The officials of both sides are now said to have recessed for the day with the second round expected to begin on Thursday. But one report has it that the U.S. has told China that further talks can take place only if there was ``progress'' on the return of the spy plane.

The tone of the first meeting of senior officials is said to be crucial for, this would be setting the parameters of the bilateral relationship in the short run as well as from the longer term point of view. The tenor of the meeting will also have an impact on the immediate issues before the two countries ranging from trade, human rights and arms sales to Taiwan.

The State Department, the White House and the Pentagon have been stressing in the last several days that Washington expects the Chinese to hand over the crippled EP-3E plane now at a military base in the Hainan Island. ``We want our airplane back, and we're going to make that point, and we would expect to get a response,'' the State Department spokesman, Mr. Richard Boucher, said prior to the formal start of the talks in Beijing.

Senior administration officials representing the United States in the Beijing talks were expecting to have ``frank'' discussions with their counterparts. And the White House had already indicated that the U.S. team would be posing some ``tough questions.''

The American team went fully prepared intending to show that the EP-3E was not at fault for the collision over the South China Sea on April 1. In fact the Pentagon on Tuesday released video clips showing the Chinese fighter pilot, Wang Wei, flying dangerously close to American planes on earlier missions. The Chinese have all along rejected this contention and reports from Beijing say that their officials made this point all over again at the first round.

Meanwhile, it is being reported that the President, Mr. George W. Bush, has been informed by his National Security team that the highly sophisticated naval radar system should not be a part of the arms package deal to Taiwan. There has been pressure on the Bush White House to sell four Aegis class destroyers to Taiwan.

But apparently the National Security team was determined that Taiwan did not have the necessary technical skill to operate the weapons system which would protect it from a missile attack. Mr. Bush is expected to finalise a decision by next week and the expectation is that Taiwan will be getting a powerful and a sophisticated arms package but minus the Aegis class destroyers.

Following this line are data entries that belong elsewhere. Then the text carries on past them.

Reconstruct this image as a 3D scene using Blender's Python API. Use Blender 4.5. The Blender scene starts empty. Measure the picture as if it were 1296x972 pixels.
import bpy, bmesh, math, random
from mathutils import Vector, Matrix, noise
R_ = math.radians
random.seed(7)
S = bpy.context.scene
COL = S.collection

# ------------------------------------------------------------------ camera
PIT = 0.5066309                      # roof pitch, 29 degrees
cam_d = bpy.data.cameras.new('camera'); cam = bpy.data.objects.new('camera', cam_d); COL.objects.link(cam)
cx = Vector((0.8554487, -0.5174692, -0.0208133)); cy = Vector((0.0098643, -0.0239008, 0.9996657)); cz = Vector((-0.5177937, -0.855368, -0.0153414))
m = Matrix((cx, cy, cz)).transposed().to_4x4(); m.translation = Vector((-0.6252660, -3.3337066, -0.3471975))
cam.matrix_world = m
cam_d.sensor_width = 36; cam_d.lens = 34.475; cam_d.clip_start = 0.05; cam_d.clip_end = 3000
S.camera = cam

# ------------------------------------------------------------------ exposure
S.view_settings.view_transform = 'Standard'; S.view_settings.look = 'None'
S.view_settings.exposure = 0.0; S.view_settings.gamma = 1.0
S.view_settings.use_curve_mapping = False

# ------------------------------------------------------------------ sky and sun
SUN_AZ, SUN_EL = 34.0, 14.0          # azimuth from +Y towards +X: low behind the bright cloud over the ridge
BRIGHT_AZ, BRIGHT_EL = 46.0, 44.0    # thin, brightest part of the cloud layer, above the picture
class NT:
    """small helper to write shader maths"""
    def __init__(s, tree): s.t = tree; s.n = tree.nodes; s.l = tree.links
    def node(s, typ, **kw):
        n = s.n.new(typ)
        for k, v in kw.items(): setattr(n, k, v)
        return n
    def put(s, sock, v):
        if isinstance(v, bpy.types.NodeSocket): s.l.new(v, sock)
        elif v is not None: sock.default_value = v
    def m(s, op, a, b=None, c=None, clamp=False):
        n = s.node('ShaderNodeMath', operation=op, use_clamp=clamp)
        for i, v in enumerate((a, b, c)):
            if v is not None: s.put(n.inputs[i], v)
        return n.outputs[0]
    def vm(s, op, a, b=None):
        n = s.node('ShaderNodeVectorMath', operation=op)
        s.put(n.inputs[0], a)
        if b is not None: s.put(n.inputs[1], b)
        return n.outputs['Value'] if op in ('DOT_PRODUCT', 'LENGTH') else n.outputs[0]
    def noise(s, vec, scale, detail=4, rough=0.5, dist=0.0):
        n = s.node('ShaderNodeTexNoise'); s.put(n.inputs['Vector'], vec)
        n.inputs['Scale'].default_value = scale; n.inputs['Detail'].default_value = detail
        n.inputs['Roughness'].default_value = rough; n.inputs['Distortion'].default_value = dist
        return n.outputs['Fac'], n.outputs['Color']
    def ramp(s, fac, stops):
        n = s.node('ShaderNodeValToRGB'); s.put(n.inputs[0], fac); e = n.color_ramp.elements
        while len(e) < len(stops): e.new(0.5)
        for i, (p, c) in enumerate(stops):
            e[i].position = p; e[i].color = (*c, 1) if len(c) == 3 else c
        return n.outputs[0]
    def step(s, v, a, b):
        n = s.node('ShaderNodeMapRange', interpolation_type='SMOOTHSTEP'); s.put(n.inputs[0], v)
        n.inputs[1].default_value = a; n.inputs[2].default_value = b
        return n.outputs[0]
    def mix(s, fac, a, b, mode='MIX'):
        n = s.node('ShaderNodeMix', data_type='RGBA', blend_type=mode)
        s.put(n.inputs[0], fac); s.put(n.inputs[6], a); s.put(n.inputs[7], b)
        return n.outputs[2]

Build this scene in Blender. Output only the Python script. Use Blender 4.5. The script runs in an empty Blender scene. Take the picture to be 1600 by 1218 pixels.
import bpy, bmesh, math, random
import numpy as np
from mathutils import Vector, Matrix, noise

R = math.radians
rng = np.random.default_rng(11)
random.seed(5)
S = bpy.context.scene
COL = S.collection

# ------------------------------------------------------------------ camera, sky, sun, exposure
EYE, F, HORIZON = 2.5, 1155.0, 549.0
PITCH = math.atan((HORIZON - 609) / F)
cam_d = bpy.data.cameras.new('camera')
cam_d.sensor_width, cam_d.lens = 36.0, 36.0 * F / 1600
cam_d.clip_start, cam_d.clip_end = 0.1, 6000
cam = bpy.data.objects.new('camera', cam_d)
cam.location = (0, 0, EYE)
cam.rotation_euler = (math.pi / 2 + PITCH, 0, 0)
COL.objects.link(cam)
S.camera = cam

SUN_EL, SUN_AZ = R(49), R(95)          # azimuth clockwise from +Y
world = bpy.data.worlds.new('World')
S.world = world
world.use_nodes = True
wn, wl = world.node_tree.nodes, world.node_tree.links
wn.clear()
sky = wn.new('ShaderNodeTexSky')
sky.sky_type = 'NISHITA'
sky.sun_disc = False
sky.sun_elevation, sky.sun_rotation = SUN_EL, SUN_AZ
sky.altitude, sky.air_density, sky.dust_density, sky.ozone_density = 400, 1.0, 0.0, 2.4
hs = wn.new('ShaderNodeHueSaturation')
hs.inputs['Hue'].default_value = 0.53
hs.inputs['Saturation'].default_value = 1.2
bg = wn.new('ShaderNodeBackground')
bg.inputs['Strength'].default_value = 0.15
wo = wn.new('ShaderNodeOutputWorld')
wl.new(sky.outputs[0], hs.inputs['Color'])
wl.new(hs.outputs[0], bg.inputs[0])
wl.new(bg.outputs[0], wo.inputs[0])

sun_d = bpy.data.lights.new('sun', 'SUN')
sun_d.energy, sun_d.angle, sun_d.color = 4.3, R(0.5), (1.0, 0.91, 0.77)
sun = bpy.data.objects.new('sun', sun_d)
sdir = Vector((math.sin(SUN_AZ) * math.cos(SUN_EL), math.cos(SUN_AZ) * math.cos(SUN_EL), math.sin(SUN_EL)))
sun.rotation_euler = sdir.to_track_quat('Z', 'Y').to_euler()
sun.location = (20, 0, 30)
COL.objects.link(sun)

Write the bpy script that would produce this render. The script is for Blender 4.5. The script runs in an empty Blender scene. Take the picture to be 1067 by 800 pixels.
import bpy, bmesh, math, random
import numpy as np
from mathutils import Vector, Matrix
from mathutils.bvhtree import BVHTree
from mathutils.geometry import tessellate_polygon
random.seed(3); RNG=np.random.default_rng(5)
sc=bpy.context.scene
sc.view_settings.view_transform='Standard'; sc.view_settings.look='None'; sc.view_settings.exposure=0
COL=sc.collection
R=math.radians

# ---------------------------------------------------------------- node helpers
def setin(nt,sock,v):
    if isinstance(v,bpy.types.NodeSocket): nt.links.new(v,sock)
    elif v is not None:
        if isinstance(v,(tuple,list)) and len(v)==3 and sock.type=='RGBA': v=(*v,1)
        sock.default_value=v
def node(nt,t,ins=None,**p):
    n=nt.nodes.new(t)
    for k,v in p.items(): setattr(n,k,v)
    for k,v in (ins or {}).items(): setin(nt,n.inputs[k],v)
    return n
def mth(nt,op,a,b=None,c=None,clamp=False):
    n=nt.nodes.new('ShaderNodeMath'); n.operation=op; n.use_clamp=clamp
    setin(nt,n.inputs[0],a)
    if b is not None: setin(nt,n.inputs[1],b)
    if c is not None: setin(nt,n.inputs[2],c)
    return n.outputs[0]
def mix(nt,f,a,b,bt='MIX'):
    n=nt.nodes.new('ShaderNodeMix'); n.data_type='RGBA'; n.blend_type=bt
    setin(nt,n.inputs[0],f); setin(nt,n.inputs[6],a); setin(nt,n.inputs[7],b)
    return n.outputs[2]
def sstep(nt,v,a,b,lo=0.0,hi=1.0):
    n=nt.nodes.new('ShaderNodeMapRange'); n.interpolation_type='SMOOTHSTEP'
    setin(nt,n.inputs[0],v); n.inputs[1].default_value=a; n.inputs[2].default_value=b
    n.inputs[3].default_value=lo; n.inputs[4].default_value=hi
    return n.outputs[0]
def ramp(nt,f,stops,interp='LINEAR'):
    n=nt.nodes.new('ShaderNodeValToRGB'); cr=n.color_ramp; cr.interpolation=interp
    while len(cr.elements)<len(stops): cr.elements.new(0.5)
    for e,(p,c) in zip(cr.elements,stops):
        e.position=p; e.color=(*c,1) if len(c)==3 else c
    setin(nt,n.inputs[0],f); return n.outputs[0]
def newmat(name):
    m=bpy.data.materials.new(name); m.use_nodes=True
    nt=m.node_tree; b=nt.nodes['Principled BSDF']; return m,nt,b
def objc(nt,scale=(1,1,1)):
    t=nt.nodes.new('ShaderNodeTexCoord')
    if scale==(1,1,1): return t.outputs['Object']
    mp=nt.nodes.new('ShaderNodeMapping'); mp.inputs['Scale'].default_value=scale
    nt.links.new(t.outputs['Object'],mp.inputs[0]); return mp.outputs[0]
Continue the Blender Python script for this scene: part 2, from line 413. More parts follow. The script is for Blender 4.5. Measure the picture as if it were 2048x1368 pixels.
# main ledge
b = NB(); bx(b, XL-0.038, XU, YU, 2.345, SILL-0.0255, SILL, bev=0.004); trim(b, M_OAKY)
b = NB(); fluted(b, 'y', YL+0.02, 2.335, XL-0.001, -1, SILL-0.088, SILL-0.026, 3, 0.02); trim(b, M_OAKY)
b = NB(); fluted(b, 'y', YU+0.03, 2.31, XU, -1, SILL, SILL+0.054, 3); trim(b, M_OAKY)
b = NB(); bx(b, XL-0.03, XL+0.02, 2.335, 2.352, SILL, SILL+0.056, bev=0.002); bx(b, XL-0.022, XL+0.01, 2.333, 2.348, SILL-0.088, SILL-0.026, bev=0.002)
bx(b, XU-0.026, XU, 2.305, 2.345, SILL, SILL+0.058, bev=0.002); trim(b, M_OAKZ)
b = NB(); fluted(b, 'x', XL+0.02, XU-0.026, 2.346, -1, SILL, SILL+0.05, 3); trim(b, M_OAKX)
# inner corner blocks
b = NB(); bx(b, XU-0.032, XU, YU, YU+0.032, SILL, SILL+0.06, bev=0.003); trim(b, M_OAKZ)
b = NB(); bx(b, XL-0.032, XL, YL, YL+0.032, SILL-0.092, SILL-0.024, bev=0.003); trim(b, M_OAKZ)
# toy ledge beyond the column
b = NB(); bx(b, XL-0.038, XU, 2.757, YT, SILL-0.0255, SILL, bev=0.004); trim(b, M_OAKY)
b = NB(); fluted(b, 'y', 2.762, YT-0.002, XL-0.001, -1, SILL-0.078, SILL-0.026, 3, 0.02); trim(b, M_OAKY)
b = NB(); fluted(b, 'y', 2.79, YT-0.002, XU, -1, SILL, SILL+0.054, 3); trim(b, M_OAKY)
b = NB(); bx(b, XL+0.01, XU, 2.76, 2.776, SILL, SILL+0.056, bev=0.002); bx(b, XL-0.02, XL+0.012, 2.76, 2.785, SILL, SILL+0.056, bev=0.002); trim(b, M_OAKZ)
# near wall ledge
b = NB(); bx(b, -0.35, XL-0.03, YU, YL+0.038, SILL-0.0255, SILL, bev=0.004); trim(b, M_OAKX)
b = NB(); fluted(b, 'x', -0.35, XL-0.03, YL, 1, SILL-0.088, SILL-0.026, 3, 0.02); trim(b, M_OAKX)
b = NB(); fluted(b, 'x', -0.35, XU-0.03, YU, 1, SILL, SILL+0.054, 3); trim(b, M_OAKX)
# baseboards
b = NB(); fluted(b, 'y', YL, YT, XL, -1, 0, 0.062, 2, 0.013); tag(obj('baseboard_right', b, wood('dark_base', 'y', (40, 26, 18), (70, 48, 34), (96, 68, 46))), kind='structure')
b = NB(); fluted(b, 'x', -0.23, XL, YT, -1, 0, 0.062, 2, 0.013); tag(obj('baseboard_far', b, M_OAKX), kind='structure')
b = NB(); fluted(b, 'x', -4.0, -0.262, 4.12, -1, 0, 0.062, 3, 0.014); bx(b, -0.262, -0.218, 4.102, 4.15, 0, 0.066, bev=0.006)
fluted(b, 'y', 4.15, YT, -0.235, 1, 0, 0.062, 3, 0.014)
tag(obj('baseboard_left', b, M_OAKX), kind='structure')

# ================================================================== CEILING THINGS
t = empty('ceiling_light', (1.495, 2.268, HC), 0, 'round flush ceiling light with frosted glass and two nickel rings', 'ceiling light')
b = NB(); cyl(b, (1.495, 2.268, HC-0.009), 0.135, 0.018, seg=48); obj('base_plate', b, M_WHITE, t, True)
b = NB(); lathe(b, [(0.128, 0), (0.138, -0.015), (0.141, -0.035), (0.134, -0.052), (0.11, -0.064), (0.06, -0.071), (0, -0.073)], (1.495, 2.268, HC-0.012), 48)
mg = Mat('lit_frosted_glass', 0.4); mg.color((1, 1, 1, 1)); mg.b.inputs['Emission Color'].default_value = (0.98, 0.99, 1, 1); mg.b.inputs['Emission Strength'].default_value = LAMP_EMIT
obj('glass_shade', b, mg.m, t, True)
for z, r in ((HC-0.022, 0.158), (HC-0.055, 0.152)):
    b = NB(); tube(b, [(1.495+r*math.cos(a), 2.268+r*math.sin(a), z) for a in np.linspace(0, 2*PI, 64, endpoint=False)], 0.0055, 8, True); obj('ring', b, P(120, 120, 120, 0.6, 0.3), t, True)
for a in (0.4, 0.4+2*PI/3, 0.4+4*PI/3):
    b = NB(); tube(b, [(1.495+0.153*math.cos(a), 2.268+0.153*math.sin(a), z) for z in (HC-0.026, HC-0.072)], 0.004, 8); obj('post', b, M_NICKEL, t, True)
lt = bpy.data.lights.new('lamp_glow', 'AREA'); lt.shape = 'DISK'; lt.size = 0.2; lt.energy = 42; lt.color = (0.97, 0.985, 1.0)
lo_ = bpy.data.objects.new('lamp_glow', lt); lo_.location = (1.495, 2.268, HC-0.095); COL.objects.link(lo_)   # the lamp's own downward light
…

The Bush administration has also named its envoy to China with the President selecting a lawyer, businessman and former classmate at Yale. Mr. Clark Randt, said to be fluent in Mandarin and who was at one time posted to the American Mission in Beijing in the 1980s, will be replacing Admiral Joseph Prueher. Mr. Randt was also a member of the national steering committee for the 1988 Presidential campaign of the present President's father, Mr. George H.W. Bush.